Fast-forward to the midway point of President Trump’s first year, in the wake of his return from his first foreign trip — to the Abrahamic religious capitals of the world — and the same solicitation for the confidence of the American people holds no less true, if slightly more refined.

While it put him front and center — indeed, even by force, as was the case with Montenegro’s prime minister — the president’s trip also forced him to publicly put to bed previously expressed grievances with world leaders, specifically Muslim leaders and Pope Francis, Trump’s religious foil and partner-in-quarrel during the campaign season.

The trip seemed to be, at its heart, a spectacle — an opportunity to redeem the president in the eyes of the American people and the world, and to make Trump great again.

The administration also hoped that Trump’s first foreign trip would ease global skepticism of the president’s leadership and demonstrate the global presence of the United States, particularly pertinent in an era of strongly nationalist rhetoric and agenda.

These issues were addressed in all of the countries he visited, but only in pure Trumpian fashion.

In Saudi Arabia the president preached a message of religious tolerance to an audience of more than a dozen Muslim leaders, asking for their allegiance in the fight against the fanatical violence of Islamist extremist groups.

He even referred to Islam as "one of the world’s greatest faiths." 

During his trip to Jerusalem, President Trump became the first sitting president to visit the Western Wall – an experience he later described as deeply moving and forever impactful.

But one cannot help draw parallels between the historic visit and the president’s infamous and impending campaign promise to build a border wall. Will this apparently moving experience at a site of such obvious religious significance have any long-term impact on the president’s passion project?

At the Vatican, Trump’s spectacle-driven approach to problem solving was put on more prominent display, given that he and Pope Francis, as The Washington Post put it, “hold divergent worldviews on everything from migrant rights to climate change.”

Of his experience, the president tweeted: “Honor of a lifetime to meet His Holiness Pope Francis. I leave the Vatican more determined than ever to promote PEACE in our world.” But, the ending to the story was less than ideal. Days after his audience with Pope Francis, Trump withdrew from the Paris Agreement. One Vatican official described the withdrawal as “a disaster.”

So, in the wake of the president’s return from his religion world tour, I have to wonder: Did the Trump administration accomplish anything from the foreign trip that increasingly seemed like a political publicity stunt more than anything else? If Trump can walk away relatively unchanged from an experience with such spiritual weight as this one, what type of divine intervention will it take to truly stir his soul?

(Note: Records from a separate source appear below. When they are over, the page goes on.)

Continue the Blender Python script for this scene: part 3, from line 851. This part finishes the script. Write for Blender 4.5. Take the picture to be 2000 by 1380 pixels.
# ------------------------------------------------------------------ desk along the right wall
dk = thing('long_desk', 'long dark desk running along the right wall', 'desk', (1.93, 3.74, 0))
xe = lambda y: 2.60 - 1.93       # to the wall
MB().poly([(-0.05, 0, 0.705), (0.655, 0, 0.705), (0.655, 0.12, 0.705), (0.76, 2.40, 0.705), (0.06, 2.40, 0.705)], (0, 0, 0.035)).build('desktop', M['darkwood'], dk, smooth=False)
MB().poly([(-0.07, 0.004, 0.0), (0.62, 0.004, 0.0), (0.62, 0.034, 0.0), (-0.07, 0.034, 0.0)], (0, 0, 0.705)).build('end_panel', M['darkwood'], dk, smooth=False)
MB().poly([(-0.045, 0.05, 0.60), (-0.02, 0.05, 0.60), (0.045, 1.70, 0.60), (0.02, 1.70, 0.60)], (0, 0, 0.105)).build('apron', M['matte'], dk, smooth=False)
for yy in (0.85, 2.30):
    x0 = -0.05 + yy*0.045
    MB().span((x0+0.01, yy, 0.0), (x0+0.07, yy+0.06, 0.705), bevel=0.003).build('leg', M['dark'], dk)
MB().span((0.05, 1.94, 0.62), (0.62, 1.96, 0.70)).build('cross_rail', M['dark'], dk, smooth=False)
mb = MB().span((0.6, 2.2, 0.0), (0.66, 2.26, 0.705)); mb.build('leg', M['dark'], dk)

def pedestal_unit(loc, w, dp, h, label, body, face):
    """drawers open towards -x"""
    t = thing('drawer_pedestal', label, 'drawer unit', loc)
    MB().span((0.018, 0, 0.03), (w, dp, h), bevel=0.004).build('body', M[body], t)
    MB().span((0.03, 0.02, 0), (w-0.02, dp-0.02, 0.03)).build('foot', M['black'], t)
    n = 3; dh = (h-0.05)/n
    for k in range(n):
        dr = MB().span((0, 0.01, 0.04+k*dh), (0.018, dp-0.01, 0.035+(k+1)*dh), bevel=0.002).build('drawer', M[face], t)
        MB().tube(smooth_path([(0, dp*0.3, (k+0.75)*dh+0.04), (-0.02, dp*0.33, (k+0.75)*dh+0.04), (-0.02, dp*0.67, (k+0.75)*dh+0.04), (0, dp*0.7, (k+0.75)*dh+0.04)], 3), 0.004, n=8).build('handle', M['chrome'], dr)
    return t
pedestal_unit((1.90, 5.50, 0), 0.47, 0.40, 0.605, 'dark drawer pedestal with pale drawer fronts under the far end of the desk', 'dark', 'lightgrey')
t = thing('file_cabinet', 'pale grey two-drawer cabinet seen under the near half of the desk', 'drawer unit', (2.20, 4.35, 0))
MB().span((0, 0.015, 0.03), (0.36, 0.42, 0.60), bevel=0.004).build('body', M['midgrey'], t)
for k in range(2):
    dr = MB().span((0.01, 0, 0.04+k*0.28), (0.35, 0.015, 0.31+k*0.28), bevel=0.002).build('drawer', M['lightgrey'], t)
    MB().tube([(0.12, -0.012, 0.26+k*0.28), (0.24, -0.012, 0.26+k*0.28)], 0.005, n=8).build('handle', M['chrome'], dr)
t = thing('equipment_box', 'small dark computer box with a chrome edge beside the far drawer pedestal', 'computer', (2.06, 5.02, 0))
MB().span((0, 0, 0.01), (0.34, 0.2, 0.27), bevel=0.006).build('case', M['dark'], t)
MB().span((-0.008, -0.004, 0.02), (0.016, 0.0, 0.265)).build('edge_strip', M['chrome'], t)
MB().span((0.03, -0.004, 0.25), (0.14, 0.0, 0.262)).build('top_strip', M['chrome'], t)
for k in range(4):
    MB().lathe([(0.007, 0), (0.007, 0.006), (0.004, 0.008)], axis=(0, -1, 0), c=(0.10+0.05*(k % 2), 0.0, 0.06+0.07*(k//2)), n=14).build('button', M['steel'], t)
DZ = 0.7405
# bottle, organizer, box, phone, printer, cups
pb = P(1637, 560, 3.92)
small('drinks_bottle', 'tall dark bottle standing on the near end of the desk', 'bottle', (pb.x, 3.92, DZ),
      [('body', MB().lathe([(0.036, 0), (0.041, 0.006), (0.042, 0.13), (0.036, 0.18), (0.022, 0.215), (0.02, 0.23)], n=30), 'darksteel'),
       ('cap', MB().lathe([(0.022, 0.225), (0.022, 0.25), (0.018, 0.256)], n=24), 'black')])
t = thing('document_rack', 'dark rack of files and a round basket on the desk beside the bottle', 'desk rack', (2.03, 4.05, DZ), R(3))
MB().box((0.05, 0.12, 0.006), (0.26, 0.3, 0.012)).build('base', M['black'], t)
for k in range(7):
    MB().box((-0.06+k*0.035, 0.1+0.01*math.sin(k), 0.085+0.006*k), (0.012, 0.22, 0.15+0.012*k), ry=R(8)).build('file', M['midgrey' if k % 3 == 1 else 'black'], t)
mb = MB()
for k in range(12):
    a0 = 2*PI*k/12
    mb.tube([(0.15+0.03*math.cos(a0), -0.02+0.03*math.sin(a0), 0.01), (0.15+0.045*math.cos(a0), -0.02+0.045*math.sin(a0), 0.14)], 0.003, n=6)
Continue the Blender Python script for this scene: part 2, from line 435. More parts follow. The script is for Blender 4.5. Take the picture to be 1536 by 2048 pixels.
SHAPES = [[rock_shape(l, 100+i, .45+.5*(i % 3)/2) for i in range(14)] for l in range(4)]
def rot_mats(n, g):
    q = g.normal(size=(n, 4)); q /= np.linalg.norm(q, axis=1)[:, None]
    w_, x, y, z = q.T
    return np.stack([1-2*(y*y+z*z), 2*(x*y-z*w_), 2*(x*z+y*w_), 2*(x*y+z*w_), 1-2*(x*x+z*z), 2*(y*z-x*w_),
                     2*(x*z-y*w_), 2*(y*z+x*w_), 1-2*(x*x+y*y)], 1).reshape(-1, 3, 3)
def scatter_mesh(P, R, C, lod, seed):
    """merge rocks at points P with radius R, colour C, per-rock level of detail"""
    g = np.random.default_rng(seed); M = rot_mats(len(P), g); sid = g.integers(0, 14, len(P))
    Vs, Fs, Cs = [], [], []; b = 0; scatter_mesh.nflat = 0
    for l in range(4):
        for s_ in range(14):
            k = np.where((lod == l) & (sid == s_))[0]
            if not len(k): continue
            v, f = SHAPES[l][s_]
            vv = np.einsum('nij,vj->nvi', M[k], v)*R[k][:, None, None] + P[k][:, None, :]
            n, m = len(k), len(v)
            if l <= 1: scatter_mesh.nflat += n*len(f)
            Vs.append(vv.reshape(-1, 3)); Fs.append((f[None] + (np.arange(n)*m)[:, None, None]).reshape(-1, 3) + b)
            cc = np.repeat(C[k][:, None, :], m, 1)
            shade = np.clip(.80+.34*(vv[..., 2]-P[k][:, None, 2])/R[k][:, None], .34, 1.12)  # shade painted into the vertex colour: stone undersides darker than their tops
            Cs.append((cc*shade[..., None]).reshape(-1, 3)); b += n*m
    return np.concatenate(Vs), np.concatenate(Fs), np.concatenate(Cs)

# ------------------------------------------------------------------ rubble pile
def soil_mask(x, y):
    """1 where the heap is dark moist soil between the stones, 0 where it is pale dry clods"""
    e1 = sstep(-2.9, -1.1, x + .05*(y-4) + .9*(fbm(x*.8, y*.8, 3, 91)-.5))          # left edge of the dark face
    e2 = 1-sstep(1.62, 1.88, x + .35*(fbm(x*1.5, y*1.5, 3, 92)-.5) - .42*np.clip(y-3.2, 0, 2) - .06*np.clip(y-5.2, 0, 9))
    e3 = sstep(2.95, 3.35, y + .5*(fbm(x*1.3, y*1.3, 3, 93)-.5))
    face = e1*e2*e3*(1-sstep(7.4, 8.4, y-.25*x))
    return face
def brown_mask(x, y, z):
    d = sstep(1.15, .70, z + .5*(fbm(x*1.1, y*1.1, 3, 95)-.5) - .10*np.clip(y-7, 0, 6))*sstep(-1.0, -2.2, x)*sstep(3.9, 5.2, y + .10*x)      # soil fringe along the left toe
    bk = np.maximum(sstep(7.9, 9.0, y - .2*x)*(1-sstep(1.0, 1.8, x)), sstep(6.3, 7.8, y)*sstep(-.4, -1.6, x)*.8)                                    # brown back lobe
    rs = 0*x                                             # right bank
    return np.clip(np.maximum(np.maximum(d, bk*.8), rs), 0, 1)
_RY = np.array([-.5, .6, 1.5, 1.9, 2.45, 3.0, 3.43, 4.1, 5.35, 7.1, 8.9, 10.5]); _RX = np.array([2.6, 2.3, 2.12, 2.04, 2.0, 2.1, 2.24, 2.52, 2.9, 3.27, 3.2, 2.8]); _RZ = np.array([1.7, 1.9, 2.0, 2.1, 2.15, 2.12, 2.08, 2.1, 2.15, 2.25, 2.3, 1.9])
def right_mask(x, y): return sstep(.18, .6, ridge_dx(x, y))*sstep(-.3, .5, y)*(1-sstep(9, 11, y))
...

Other than showcasing  Trump himself, the religion world tour displays prominently the president's tendencies to jump to conclusions about long-lasting issues he does not and cannot fully understand in order to appease his fan base — American evangelicals.

As The Atlantic’s Dan P. McAdams writes, white American evangelicals, 81 percent of whom voted for Trump, “‘are trying to save the country’ … from sin and damnation, of course, but also … from the threats and impurities of a corrupt and dangerous world.”

Regardless of the president’s personal religious convictions — of which McAdams describes as indisputably “less ideological than most presidential candidates” before him — Trump has mastered the art of persuasion, strategically situating himself in places where he appears to be a true political savior for his supporters.

Trump’s trip, then, is the epitome of this unique, sales-based approach that characterized his campaign and administration — a move toward achieving personal, political, and even religious victory, simultaneously. But to what end? The only clear motivation to which I can point is the uncannily vague promise to “Make America Great Again.”

As an evangelical Christian American, I am left confused by my president’s behavior, rhetoric, and religious convictions. If the president, his evangelical supporters, and I are of the same religious flavor, then why do I get the feeling that my religion is being used to further an agenda rather than as a foundation for the formation of impactful and sustainable policy?

I critique Trump, and the American evangelical community, out of biblical conviction that iron is made to sharpen iron.

As Christians, if we do not find ourselves rallying around one another, Scripture, and ultimately God, to ask these tough questions of our country’s leadership — especially, but not limited to when a self-proclaimed savior promises that he, not Christ, is the solution to our problems — I fear that we will be further from truth than we realize.